His most popular work — a multi-part series called “Life is Beta” — is about an app that forces you to choose between killing others or getting killed yourself.

His tales have been compared to Stephen King novels and the TV show Black Mirror, which is impressive given that he just watched the latter for the first time this January.

Bak himself has never experienced anything truly “scary” in his life, a fact that he laments.

“I’ve always wanted creepy stuff to happen to me,” he said. “Like, I’ve always wanted a toaster to fly out in the open out of nowhere and stuff like that.”

Since he can’t pull from personal experiences for his stories, he uses his imagination — and gets sloshed on his favorite $1 soju — to construct his plotlines.

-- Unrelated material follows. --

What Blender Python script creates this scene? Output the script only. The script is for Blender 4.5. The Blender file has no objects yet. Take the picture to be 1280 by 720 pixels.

Since starting in December 2016, Bak has written more than 200 stories for No Sleep. He self-published 10 of them as a book of short stories, and has had five published in horror anthologies alongside other writers.

In that time, he’s also gotten divorced from his wife, whom with he shares a son, and left his job working at a conference organizing company. He’s now the general manager of a cell phone store in Daejeon, South Korea.

And for now, he’s happy with it all; happy with his quaint routine of peddling cell phones during the day and churning out stories by night. He doesn’t really have any plans to change the way things are, but he wouldn’t become maudlin if something happened. He’s open to whatever, a real go-with-the-flow kind of guy. And, just like in his stories, he’s cool with not knowing what comes next.